Weekly report

May 26, 2017
- Week


Crude flat prices fell on the week as the nine-month extension of the OPEC production cuts was perceived by the market as insufficient to stem the ongoing supply glut. Market participants had been hoping for deeper as well as longer cuts. News of a lower-than-expected draw in US gasoline stocks outweighed that of a massive drop in crude stockpiles. ICE Brent front-month futures were down by $1.05/bbl on the week while Dubai swaps slid by $1.06/bbl.


Asian naphtha cracks weakened further w-o-w, hitting a five-month low as heavy supplies from India and the West offset lower spot demand. Softer demand from petrochemical end-users was in line with the narrowing ethylene-naphtha spread, which hit a four-month low. Gasoline cracks in Asia dipped from last week on the back of reports of a lower-than-expected draw in US inventories. According to EIA data, US gasoline stocks dropped by 787 kb over the week.

Asian gasoil cracks edged up from last week, boosted by stronger sentiment after a sudden refinery outage in South Africa as well as robust spot demand from India and Kenya. Firm buying interest from Indian refiners due to ongoing refinery maintenance has helped to soak up excess 10ppm volumes in the region.

Fuel oil cracks in Asia inched down on the week as market participants shrugged off the sharp draw in Singapore onshore inventories (down by 12% w-o-w) due to the recent movement of cargoes into floating storage as reported by Reuters. Lower bunker demand in Singapore weighed on cracks as well, with ex-wharf premiums down by $0.52/T w-o-w to $4.37/T.


The East of Suez VLCC market languished at a new low due to the continued dripfeed of cargoes as we move into the fixing window for 2nd decade June. Rates for the key AG/Japan route softened by w2 points on the week as newbuilds as well as older tonnage continued to fight for market share. The majority of AG/China cargoes were taken on COAs, increasing the competition in the spot market. The rollover of the OPEC output cuts brings little comfort to owners as the production cuts are expected to continue weighing on cargo volumes ex-AG.  

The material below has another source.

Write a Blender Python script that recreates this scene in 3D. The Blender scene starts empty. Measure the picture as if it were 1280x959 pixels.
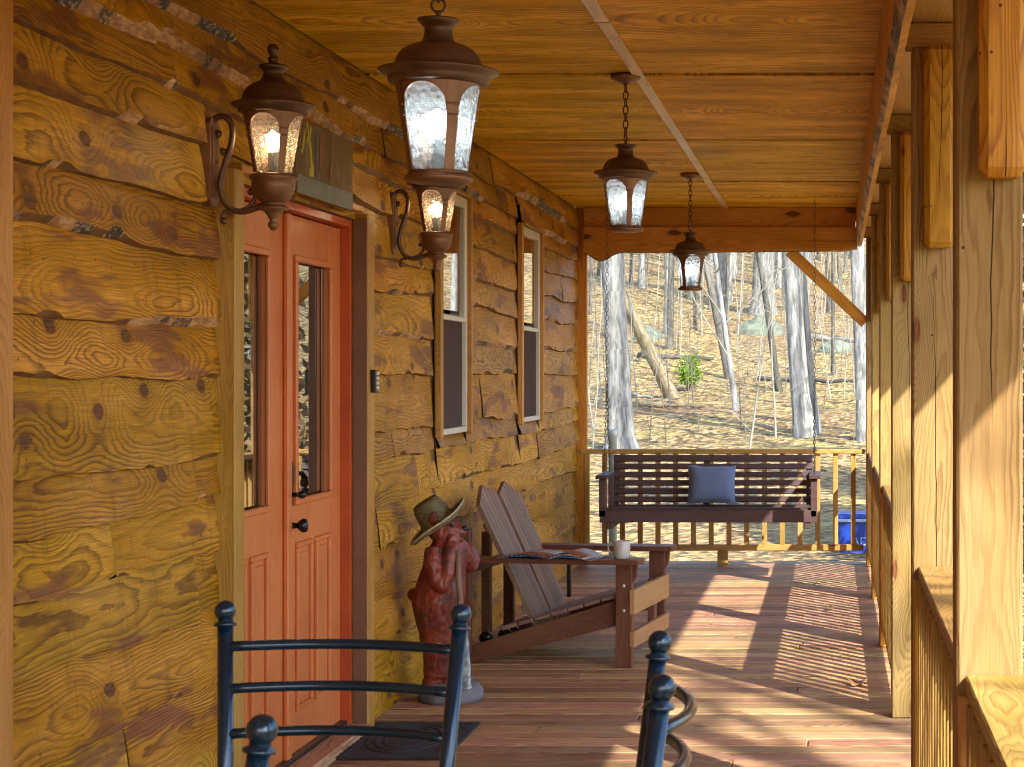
import bpy, math, random
from mathutils import Vector, Matrix, noise as mnoise
R = math.radians
rng = random.Random(7)
scene = bpy.context.scene
COL = scene.collection

# ------------------------------------------------------------------ helpers
def pn(a, b=0.0, c=0.0):
    return mnoise.noise(Vector((a, b, c)))

def sstep(a, b, x):
    t = max(0.0, min(1.0, (x-a)/(b-a))) if a != b else float(x > a)
    return t*t*(3-2*t)

class MB:
    """collects geometry for ONE mesh object; uv = metres (along, across), brd = random per board"""
    def __init__(s):
        s.v = []; s.f = []; s.mi = []; s.sm = []; s.uv = []; s.bd = []
    def face(s, idx, uvs, mat=0, smooth=False, bd=(0, 0)):
        s.f.append(tuple(idx)); s.mi.append(mat); s.sm.append(smooth); s.uv.extend(uvs); s.bd.extend([bd]*len(idx))
    def box(s, c, d, M=None, mat=0, bev=0.004, grain=None):
        """chamfered box, centre c, size d"""
        h = [x/2 for x in d]; b = min(bev, min(h)*0.45)
        if grain is None: grain = max(range(3), key=lambda k: d[k])
        bd = (rng.random(), rng.random()); off = rng.random()*40
        base = len(s.v); loc = []; ids = {}
        C = Vector(c)
        for sx in (-1, 1):
            for sy in (-1, 1):
                for sz in (-1, 1):
                    sg = (sx, sy, sz)
                    for k in range(3):
                        p = Vector([sg[a]*(h[a] - (0 if a == k else b)) for a in range(3)])
                        ids[(sg, k)] = base+len(loc); loc.append(p)
        for p in loc:
            q = (M @ p) if M is not None else p
            s.v.append(tuple(q + C))
        def uvof(i, k):
            p = loc[i-base]
            axes = [a for a in range(3) if a != k]
            if grain in axes:
                o = [a for a in axes if a != grain][0]
                return (p[grain]+off, p[o])
            return (p[axes[0]]*0.2+off, p[axes[1]]+0.03)
        for k in range(3):
            a, o = [q for q in range(3) if q != k]
            for sg in (-1, 1):
                q = []
                for (sa, so) in ((-1, -1), (1, -1), (1, 1), (-1, 1)):
                    t = [0, 0, 0]; t[k] = sg; t[a] = sa; t[o] = so
                    q.append(ids[(tuple(t), k)])
                e = (1, 0, 0, 0)
                flip = (sg < 0) ^ (k == 1)
                if flip: q.reverse()
                s.face(q, [uvof(i, k) for i in q], mat, False, bd)
        for k in range(3):        # edges parallel to axis k
            a, o = [q for q in range(3) if q != k]
            for sa in (-1, 1):
                for so in (-1, 1):
                    t0 = [0, 0, 0]; t0[a] = sa; t0[o] = so
                    t1 = list(t0); t0[k] = -1; t1[k] = 1
                    q = [ids[(tuple(t0), a)], ids[(tuple(t1), a)], ids[(tuple(t1), o)], ids[(tuple(t0), o)]]
                    n = (loc[q[1]-base]-loc[q[0]-base]).cross(loc[q[3]-base]-loc[q[0]-base])
                    ctr = loc[q[0]-base]+loc[q[2]-base]
                    tt = Vector(t0); tt[k] = 0
                    if n.dot(tt) < 0: q.reverse()
                    s.face(q, [uvof(i, a) for i in q], mat, False, bd)
        for sx in (-1, 1):
            for sy in (-1, 1):
                for sz in (-1, 1):
                    q = [ids[((sx, sy, sz), k)] for k in range(3)]
                    if sx*sy*sz < 0: q.reverse()
                    s.face(q, [uvof(i, 0) for i in q], mat, False, bd)
    def tube(s, pts, rad, seg=8, mat=0, caps=True, smooth=True, flat=1.0):
        pts = [Vector(p) for p in pts]; n = len(pts)
        if not hasattr(rad, '__len__'): rad = [rad]*n
        bd = (rng.random(), rng.random()); off = rng.random()*40
        base = len(s.v); L = 0.0; prev = None; Ls = []
        for i, p in enumerate(pts):
            t = (pts[min(i+1, n-1)]-pts[max(i-1, 0)])
            if t.length < 1e-9: t = Vector((0, 0, 1))
            t.normalize()
            if prev is None:
                ref = Vector((0, 0, 1)) if abs(t.z) < 0.9 else Vector((1, 0, 0))
                u = t.cross(ref).normalized()
            else:
                u = (prev - t*prev.dot(t))
                u = u.normalized() if u.length > 1e-6 else t.orthogonal().normalized()
            prev = u; w = t.cross(u)
            if i: L += (p-pts[i-1]).length
            Ls.append(L)
            for k in range(seg):
                a = 2*math.pi*k/seg
                s.v.append(tuple(p + (u*math.cos(a) + w*math.sin(a)*flat)*rad[i]))
        for i in range(n-1):
            for k in range(seg):
                k2 = (k+1) % seg
                q = [base+i*seg+k, base+i*seg+k2, base+(i+1)*seg+k2, base+(i+1)*seg+k]
                c = 2*math.pi*rad[i]
                s.face(q, [(Ls[i]+off, c*k/seg), (Ls[i]+off, c*(k+1)/seg), (Ls[i+1]+off, c*(k+1)/seg), (Ls[i+1]+off, c*k/seg)], mat, smooth, bd)
        if caps:
            for (i, rev) in ((0, True), (n-1, False)):
                q = [base+i*seg+k for k in range(seg)]
                if rev: q.reverse()
                s.face(q, [(off+0.01*k, 0.01*k) for k in range(seg)], mat, False, bd)
    def lathe(s, prof, c=(0, 0, 0), seg=32, mat=0, smooth=True, M=None, sharp=()):
        """prof: (radius, z) list from bottom to top or top to bottom"""
        base = len(s.v); n = len(prof); C = Vector(c); bd = (rng.random(), rng.random())
        for (r, z) in prof:
            for k in range(seg):
                a = 2*math.pi*k/seg
                p = Vector((r*math.cos(a), r*math.sin(a), z))
                s.v.append(tuple((M @ p if M is not None else p)+C))
        up = prof[-1][1] >= prof[0][1]
        for i in range(n-1):
            for k in range(seg):
                k2 = (k+1) % seg
                q = [base+i*seg+k, base+i*seg+k2, base+(i+1)*seg+k2, base+(i+1)*seg+k]
                uv = [(prof[i][1], .1*k/seg), (prof[i][1], .1*(k+1)/seg), (prof[i+1][1], .1*(k+1)/seg), (prof[i+1][1], .1*k/seg)]
                if not up: q.reverse(); uv.reverse()
                s.face(q, uv, mat, smooth, bd)
        for (i, rev) in ((0, up), (n-1, not up)):
            if prof[i][0] > 1e-5:
                q = [base+i*seg+k for k in range(seg)]
                if rev: q.reverse()
                s.face(q, [(0, 0)]*seg, mat, False, bd)
    def sphere(s, c, r, seg=16, rings=10, mat=0, M=None, sc=(1, 1, 1)):
        prof = [(max(1e-4, r*math.sin(math.pi*i/rings)), -r*math.cos(math.pi*i/rings)) for i in range(rings+1)]
        S = Matrix.Diagonal(sc)
        s.lathe(prof, c, seg, mat, True, (M @ S) if M is not None else S)
    def prism(s, outline, axis, lo, hi, mat=0, M=None, c=(0, 0, 0)):
        """outline 2D (a,b) in the two other axes, extruded along axis from lo to hi"""
        n = len(outline); base = len(s.v); bd = (rng.random(), rng.random()); off = rng.random()*40
        oth = [a for a in range(3) if a != axis]; C = Vector(c)
        for t in (lo, hi):
            for (a, b) in outline:
                p = Vector((0, 0, 0)); p[axis] = t; p[oth[0]] = a; p[oth[1]] = b
                s.v.append(tuple((M @ p if M is not None else p)+C))
        area = sum(outline[i][0]*outline[(i+1) % n][1]-outline[(i+1) % n][0]*outline[i][1] for i in range(n))
        ccw = (area > 0) ^ (axis == 1)
        ext = [max(o[k] for o in outline)-min(o[k] for o in outline) for k in (0, 1)]
        mid = [(max(o[k] for o in outline)+min(o[k] for o in outline))/2 for k in (0, 1)]
        g = 0 if ext[0] > ext[1] else 1
        def cap(o): return (o[g]+off, o[1-g]-mid[1-g])
        f0 = list(range(base, base+n)); f1 = list(range(base+n, base+2*n))
        u0 = [cap(o) for o in outline]
        if ccw: s.face(f0[::-1], u0[::-1], mat, False, bd); s.face(f1, u0, mat, False, bd)
        else: s.face(f0, u0, mat, False, bd); s.face(f1[::-1], u0[::-1], mat, False, bd)
        for i in range(n):
            j = (i+1) % n
            q = [base+i, base+j, base+n+j, base+n+i]
            l = math.dist(outline[i], outline[j])
            if hi-lo > l: uv = [(lo+off, 0), (lo+off, l), (hi+off, l), (hi+off, 0)]
            else: uv = [(off, lo), (off+l, lo), (off+l, hi), (off, hi)]
            if not ccw: q.reverse(); uv.reverse()
            s.face(q, uv, mat, False, bd)
    def build(s, name, mats, parent=None, loc=None, rotz=0):
        me = bpy.data.meshes.new(name)
        me.from_pydata(s.v, [], s.f)
        for (ln, dat) in (('UVMap', s.uv), ('Board', s.bd)):
            l = me.uv_layers.new(name=ln)
            l.data.foreach_set('uv', [x for t in dat for x in t])
        me.polygons.foreach_set('material_index', s.mi)
        me.polygons.foreach_set('use_smooth', s.sm)
        for m in (mats if isinstance(mats, (list, tuple)) else [mats]): me.materials.append(m)
        me.update()
        o = bpy.data.objects.new(name, me); COL.objects.link(o)
        if parent: o.parent = parent
        if loc is not None: o.location = loc
        o.rotation_euler.z = rotz
        return o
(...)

Likewise, activity in the WAF VLCC market was slow which kept rates flat at w53. Weaker Chinese demand for Angolan crude has reduced cargo volumes as buyers turn to more competitively priced barrels in the region following the lowering of Saudi Aramco’s June OSPs. 

Suezmax / Aframax

The Asian Suezmax market was balanced as increased fixing activity helped to clear out some of the excess tonnage. Rates for the key AG/East route held steady from last week at w75. The firming WAF market may attract some ballasters from the East, shortening the position list and giving rates a little push.

Suezmax rates in WAF saw a rapid spike at the end of the week as cargo enquiries for 2nd decade June jumped. Rates for TD20 surged by a whopping 20 points w-o-w to w95, with potential to gain further. As reported by Platts, Angolan crude prices recently hit multi-month lows which has in turn attracted greater interest from the US and Europe, boosting cargo volumes and tightening the tonnage list.

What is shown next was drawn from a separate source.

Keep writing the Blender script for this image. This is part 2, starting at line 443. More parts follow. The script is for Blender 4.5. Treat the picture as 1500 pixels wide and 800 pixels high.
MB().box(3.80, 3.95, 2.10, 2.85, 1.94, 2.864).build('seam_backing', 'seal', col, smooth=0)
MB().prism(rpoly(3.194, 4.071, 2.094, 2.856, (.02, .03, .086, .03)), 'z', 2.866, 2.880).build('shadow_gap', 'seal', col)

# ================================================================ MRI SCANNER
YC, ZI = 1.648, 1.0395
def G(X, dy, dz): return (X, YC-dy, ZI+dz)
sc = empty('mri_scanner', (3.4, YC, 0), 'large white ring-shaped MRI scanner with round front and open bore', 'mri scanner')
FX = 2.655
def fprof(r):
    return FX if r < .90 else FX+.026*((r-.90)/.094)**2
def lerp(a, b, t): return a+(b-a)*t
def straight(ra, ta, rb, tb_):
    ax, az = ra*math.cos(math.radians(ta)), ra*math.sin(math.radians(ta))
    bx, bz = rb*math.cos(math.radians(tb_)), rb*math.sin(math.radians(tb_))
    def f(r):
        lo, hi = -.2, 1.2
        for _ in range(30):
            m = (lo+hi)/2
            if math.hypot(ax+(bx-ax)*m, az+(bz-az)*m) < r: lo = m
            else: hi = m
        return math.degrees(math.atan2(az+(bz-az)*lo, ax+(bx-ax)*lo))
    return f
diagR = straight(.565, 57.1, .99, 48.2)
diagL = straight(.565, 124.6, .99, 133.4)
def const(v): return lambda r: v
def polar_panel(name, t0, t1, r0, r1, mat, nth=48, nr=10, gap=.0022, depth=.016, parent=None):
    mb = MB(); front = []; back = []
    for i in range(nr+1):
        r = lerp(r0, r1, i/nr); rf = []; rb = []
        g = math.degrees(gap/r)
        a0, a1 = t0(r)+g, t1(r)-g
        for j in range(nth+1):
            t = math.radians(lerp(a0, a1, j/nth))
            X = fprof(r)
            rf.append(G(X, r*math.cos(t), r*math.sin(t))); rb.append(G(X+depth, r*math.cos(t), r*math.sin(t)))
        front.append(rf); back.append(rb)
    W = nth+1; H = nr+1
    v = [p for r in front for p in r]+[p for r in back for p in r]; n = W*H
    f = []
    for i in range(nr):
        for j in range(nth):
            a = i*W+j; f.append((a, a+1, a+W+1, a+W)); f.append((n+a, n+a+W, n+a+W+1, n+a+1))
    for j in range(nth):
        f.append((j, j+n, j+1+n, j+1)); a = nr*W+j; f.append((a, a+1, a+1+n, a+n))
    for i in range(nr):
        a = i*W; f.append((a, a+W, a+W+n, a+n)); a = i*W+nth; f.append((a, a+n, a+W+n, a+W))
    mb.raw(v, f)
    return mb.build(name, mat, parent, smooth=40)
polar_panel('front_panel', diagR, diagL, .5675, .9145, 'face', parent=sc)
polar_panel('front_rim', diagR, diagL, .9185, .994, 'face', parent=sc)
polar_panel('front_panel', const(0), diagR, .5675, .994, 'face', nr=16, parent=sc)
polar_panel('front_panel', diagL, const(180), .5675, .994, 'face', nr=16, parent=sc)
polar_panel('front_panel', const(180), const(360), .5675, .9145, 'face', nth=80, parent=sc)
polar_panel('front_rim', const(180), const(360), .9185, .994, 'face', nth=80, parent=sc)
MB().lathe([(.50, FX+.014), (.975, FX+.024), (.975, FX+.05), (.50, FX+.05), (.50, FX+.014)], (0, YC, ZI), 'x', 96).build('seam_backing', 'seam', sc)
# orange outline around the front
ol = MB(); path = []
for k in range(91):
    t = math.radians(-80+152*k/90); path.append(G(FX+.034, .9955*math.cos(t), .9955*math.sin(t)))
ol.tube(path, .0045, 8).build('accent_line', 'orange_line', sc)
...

The Asian Aframax market continued to come off shade by shade, with rates for an AG/East run down by w5 points on the week while rates for the Indo/Japan route slipped by w2 points w-o-w. While the previously firm Med market managed to draw a handful of ballasters from AG and Singapore, this hardly made a dent in the swollen tonnage lists in both regions. Ample ship availability as well as subdued activity are expected to keep a lid on rates.


The LR tanker market in Asia saw further decline on the week as ship availability remained healthy despite owners’ best efforts at resistance amidst stable fixing activity. Both TC1 and TC5 rates fell by $0.73/T and $0.37/T from last week respectively. Charterers have been in a rush to fix ahead of an anticipated rise in rates, with a handful of LR2s placed on subs at the end of the week. The market could be close to bottoming out should the pace of fixing activity remain steady. 

The Asian MR market took a turn for the better this week, buoyed by robust demand in the North region. MR rates for the AG/Japan route edged up by $0.73/T on the week while rates for a South Korea/Singapore run basis 40 kt jumped by $50,000 w-o-w as cargo enquiries for first decade June surfaced.